PHILADELPHIA — No one knows what the future holds — unless, of course, knowing what the future holds is your job. Ford Motor Company’s corporate futurist Sheryl Connelly joined the 8th Annual Emerson Group Retail Industry Day to not just share what tomorrow’s consumers might be interested in buying, but more importantly to share a coiled perspective that starts broad and hits closer to the consumer as each new layer is analyzed.
“As business people, you cannot be afraid of the future,” Connelly said. “You have to try to anticipate where you want to go and how the market will receive you. What context will you have to navigate? What path will you follow?”
It’s not as simple as getting from point A to point B along your corporate timeline, defining the direction of your company and implementing a linear strategy to proceed along that course, Connelly said. Futurists have to incorporate change into their strategies. They have to navigate the potential ramifications of that change and implement a course redirect halfway through in order to reach the objective point.
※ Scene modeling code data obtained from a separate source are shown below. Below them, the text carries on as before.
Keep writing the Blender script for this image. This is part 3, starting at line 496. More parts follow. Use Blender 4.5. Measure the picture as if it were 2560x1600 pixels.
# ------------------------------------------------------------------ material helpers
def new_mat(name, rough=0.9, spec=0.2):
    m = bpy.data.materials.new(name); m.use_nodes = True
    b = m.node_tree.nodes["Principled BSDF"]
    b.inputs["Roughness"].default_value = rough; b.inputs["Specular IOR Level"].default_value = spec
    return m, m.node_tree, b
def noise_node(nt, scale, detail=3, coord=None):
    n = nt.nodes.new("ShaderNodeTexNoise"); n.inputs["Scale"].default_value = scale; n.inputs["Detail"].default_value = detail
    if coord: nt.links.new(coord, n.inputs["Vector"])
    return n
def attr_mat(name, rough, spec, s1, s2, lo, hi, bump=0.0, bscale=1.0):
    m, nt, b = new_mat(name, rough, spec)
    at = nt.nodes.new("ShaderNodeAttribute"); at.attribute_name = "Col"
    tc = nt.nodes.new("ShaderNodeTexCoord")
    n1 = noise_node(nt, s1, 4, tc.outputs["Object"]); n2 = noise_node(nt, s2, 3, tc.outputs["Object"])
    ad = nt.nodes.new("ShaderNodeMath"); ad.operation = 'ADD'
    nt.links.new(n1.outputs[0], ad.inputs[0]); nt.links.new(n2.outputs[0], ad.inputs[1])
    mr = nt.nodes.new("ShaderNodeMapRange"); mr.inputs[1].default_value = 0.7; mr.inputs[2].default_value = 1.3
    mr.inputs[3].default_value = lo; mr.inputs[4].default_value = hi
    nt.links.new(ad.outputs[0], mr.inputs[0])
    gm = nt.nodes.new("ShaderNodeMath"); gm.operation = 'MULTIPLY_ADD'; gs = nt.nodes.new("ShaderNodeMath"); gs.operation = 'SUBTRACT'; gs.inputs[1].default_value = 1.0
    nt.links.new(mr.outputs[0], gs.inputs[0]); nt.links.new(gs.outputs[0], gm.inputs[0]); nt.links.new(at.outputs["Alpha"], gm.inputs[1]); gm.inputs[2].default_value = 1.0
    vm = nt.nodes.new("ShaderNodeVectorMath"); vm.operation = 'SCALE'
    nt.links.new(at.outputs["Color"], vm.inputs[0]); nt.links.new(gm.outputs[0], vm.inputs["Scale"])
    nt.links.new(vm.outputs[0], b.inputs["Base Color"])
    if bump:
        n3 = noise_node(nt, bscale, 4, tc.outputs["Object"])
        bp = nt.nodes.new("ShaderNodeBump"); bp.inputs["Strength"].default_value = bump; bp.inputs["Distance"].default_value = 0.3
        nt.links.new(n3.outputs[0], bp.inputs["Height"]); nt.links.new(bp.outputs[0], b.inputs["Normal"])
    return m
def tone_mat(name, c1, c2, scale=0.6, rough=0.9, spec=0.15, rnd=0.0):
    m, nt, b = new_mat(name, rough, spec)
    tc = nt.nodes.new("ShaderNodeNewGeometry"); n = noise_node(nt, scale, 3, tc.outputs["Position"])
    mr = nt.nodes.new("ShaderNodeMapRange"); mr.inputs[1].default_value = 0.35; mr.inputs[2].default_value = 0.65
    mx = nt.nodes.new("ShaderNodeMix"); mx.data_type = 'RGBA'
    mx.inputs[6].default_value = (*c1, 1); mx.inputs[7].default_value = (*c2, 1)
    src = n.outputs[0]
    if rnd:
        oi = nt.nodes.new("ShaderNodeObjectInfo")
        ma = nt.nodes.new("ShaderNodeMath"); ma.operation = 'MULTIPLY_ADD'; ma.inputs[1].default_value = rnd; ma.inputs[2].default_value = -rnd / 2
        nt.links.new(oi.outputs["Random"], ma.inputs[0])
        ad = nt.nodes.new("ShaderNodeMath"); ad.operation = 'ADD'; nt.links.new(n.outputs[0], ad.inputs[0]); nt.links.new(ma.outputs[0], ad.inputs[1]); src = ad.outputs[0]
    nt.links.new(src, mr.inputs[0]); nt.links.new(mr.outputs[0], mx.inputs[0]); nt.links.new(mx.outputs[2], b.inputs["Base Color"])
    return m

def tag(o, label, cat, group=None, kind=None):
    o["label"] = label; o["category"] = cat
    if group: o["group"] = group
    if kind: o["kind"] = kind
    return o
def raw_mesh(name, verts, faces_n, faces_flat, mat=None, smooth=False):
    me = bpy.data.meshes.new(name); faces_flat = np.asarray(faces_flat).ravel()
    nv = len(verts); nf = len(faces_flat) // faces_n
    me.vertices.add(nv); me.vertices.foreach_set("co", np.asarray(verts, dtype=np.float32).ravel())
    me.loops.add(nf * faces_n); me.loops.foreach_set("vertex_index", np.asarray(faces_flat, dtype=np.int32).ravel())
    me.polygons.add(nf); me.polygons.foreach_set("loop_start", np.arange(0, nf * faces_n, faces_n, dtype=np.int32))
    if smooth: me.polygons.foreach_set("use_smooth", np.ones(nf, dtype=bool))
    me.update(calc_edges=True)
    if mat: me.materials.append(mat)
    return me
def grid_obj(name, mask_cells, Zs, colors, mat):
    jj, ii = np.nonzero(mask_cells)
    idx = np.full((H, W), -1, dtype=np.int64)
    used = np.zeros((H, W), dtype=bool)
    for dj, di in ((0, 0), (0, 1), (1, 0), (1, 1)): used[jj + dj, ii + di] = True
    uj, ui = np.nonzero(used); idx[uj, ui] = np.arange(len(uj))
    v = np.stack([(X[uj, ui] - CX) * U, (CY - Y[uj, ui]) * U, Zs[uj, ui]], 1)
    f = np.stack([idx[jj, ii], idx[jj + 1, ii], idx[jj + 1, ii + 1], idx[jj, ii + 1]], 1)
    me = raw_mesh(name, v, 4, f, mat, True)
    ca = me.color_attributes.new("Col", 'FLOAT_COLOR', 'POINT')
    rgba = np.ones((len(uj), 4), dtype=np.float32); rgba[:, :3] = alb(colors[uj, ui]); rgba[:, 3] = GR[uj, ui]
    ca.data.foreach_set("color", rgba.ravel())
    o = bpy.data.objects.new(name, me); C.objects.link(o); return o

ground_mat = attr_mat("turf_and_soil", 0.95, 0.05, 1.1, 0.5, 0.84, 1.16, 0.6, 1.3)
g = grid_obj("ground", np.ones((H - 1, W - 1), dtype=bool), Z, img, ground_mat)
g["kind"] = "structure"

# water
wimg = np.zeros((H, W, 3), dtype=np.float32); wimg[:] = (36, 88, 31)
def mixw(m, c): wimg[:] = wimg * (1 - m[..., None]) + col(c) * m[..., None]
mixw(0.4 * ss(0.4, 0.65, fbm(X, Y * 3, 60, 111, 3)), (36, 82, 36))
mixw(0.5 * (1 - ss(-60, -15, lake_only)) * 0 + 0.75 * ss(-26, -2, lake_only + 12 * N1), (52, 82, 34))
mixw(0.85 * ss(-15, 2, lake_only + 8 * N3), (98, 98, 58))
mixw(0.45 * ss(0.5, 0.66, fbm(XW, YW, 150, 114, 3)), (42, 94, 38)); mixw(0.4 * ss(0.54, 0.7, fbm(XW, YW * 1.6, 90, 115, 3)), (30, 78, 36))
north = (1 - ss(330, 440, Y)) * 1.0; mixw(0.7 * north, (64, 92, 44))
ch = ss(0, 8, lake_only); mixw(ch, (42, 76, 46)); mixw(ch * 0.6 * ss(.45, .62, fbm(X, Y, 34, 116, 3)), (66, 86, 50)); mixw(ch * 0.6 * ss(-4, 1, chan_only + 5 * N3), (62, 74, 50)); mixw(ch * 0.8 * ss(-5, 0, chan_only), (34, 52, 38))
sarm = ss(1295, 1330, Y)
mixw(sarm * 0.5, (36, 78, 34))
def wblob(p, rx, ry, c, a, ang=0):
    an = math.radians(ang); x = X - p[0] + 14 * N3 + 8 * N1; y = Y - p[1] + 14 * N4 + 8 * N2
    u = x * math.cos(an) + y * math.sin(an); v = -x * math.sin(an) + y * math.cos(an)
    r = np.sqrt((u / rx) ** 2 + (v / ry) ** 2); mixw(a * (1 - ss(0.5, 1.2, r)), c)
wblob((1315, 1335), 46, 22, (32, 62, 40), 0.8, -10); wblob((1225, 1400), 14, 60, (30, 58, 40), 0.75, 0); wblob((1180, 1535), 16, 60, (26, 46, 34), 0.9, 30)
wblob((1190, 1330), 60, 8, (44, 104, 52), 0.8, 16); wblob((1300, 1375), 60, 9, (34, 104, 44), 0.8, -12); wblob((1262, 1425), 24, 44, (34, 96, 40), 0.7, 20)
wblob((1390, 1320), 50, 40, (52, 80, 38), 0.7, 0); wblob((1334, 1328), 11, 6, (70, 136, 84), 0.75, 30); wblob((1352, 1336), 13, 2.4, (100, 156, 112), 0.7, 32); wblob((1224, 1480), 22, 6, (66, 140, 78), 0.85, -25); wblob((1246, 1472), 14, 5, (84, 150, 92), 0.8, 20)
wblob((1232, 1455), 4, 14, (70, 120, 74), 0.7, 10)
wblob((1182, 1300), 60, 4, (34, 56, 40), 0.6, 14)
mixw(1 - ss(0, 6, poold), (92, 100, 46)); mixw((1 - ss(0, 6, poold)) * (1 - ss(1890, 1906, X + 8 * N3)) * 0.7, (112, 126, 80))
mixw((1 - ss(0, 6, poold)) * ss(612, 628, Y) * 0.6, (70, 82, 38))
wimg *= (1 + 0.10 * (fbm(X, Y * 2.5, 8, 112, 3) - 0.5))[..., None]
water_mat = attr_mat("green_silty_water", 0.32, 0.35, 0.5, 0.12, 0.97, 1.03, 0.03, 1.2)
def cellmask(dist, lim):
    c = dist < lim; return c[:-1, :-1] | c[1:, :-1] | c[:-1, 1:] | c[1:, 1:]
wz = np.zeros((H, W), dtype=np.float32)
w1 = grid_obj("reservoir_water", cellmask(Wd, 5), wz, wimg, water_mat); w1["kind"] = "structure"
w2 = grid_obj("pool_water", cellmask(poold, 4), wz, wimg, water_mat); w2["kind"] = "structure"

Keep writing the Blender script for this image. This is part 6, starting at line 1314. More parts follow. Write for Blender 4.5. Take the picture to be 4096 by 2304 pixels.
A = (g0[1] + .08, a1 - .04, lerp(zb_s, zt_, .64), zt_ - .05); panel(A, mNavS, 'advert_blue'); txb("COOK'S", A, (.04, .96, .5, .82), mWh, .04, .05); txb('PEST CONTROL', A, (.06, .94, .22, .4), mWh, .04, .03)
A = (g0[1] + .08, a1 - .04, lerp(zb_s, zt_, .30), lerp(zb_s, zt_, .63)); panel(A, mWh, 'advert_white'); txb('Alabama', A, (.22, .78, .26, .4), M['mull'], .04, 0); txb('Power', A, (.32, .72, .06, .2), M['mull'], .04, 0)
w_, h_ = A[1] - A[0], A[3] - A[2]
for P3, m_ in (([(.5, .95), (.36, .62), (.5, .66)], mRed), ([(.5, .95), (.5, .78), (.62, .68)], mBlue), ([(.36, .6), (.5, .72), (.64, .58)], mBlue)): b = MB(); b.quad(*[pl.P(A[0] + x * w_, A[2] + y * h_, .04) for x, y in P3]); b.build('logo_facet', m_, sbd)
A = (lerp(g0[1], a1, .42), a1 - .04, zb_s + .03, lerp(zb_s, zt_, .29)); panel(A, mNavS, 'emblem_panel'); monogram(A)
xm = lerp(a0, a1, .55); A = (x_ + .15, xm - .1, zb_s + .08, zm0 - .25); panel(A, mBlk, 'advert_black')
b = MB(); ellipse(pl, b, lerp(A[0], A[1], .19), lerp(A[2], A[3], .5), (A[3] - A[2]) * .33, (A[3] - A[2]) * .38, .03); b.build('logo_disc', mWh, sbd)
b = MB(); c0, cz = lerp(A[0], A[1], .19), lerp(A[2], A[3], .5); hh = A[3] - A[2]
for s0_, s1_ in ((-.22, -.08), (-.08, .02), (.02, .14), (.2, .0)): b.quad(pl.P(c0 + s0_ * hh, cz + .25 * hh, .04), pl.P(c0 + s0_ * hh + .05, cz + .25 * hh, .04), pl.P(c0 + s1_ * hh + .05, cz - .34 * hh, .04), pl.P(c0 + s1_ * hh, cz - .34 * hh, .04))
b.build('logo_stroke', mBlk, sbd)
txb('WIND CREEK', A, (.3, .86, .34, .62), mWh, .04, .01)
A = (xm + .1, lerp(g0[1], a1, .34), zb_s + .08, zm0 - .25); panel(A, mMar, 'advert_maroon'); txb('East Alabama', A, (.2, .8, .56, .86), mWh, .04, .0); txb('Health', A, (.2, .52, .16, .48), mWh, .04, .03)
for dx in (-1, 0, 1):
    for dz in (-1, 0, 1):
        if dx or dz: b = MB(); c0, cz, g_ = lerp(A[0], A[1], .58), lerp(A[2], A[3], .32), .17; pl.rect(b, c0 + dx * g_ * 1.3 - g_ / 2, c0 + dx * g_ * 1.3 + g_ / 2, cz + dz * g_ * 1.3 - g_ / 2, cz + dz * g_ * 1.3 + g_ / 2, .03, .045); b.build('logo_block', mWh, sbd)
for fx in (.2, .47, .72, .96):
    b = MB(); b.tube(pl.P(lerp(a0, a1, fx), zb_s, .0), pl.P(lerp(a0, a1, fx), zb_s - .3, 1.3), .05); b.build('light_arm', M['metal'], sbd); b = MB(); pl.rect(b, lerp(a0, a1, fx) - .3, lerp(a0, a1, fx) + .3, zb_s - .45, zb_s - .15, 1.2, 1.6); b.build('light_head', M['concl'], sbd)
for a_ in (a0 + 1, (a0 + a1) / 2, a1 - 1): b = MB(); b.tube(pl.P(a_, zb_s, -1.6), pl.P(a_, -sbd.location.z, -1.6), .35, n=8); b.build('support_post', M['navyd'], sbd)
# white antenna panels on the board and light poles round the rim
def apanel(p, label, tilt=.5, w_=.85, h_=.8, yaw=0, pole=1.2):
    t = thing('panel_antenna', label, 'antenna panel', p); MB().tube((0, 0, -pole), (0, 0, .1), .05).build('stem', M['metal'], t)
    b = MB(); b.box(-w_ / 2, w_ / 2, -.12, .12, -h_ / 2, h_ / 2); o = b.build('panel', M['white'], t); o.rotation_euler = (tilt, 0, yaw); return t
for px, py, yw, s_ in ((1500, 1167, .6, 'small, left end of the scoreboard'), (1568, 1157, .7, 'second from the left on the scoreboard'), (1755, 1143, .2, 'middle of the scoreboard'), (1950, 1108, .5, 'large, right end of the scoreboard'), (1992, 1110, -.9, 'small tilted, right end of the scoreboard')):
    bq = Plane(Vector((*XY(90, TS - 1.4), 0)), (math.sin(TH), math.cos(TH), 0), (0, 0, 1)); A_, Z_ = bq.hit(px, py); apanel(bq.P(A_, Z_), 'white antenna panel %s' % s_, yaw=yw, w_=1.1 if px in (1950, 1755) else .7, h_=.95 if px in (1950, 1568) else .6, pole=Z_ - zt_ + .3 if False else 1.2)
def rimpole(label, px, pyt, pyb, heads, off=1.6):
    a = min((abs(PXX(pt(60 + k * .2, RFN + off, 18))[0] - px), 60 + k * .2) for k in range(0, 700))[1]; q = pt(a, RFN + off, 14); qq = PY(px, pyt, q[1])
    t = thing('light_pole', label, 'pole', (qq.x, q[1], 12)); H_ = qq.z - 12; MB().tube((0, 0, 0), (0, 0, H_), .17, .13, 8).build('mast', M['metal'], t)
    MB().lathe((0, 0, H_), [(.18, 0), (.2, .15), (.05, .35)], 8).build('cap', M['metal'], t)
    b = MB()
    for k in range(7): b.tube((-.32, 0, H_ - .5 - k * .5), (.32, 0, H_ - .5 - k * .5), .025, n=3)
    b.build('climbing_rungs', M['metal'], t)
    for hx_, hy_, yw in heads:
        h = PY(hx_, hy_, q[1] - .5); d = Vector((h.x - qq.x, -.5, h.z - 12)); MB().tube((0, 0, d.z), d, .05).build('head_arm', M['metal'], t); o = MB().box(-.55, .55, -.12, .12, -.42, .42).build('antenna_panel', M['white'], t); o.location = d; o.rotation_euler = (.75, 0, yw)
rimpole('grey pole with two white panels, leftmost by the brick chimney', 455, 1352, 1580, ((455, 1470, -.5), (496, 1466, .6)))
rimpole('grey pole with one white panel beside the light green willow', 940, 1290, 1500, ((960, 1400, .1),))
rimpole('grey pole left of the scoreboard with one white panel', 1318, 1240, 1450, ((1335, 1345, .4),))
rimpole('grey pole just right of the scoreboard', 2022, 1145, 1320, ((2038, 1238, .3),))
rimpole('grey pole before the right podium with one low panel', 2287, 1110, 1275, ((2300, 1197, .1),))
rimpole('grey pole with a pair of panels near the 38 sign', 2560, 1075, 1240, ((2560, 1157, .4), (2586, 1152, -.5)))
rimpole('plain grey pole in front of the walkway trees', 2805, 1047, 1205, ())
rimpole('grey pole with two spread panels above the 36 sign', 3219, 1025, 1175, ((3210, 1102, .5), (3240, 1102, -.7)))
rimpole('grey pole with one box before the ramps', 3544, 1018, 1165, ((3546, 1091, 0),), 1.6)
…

“When people think about the future, they often look to the past,” Connelly warned. “They think that what’s worked in the past, what’s served them historically, will continue to serve them going forward,” she said. “It’s a bit like looking in your rearview mirror, while going 90 miles an hour forward. It’s really a horrible compass in terms of what to expect going forward.”
Using that rearview mirror to navigate the future will eventually drive your business off the road. According to Connelly, a better tool for future forecasting is a process she called "STEEP" —
• Examining how SOCIAL developments like consumer demographics, lifestyles and values will influence you brand;
• Determining the role TECHNOLOGY plays in the lifecycle of your products;
• Factoring the ECONOMY into your analysis and exploring how your brand fits into the overall scheme of things;
• Considering ENVIRONMENTAL impacts, including both your production footprint, as well as supply chain ramifications; and
• Thinking about how POLITICAL developments may impact your business.
For example, what happens if oil prices were to rise to $300 per barrel? “Most people would immediately go to ‘What does that do to our supply and demand?’ ‘How would that change our consumer outlook?’” Connelly said. “But I say before you get to that, you have a lot more questions to ask. You have to ask who are the political winners and losers? What are the economic implications for the winners vs. the losers? And inside each of those regions, what would it mean for the rich, the poor, the middle class? What kind of technologies would come out in that context? Grassroots, garage innovation that’s distributed in a bottom-up paradigm or would it be heavily funded venture capital that’s only available to the select few at the very top of the pyramid?”
“When you start asking questions like that, you recognize that no discussion is ever linear. If you pull on one string of these future scenarios, the entire fabric changes.”
Successful futurists consider juxtaposed scenarios, Connelly said. For example, what happens to your company’s strategy if the economy continues getting stronger, and what happens if the economy experiences another setback? It’s not about putting plans in motion for either eventuality but to consider what happens to those plans.
“Ultimately, if you can come up with a business plan, a strategy or product offering that works on either end of the spectrum, you don’t need to know what the future holds. Challenge your status quo. Ask yourself how resilient is your business plan,” Connelly said. “The best way to predict your future is to create it.”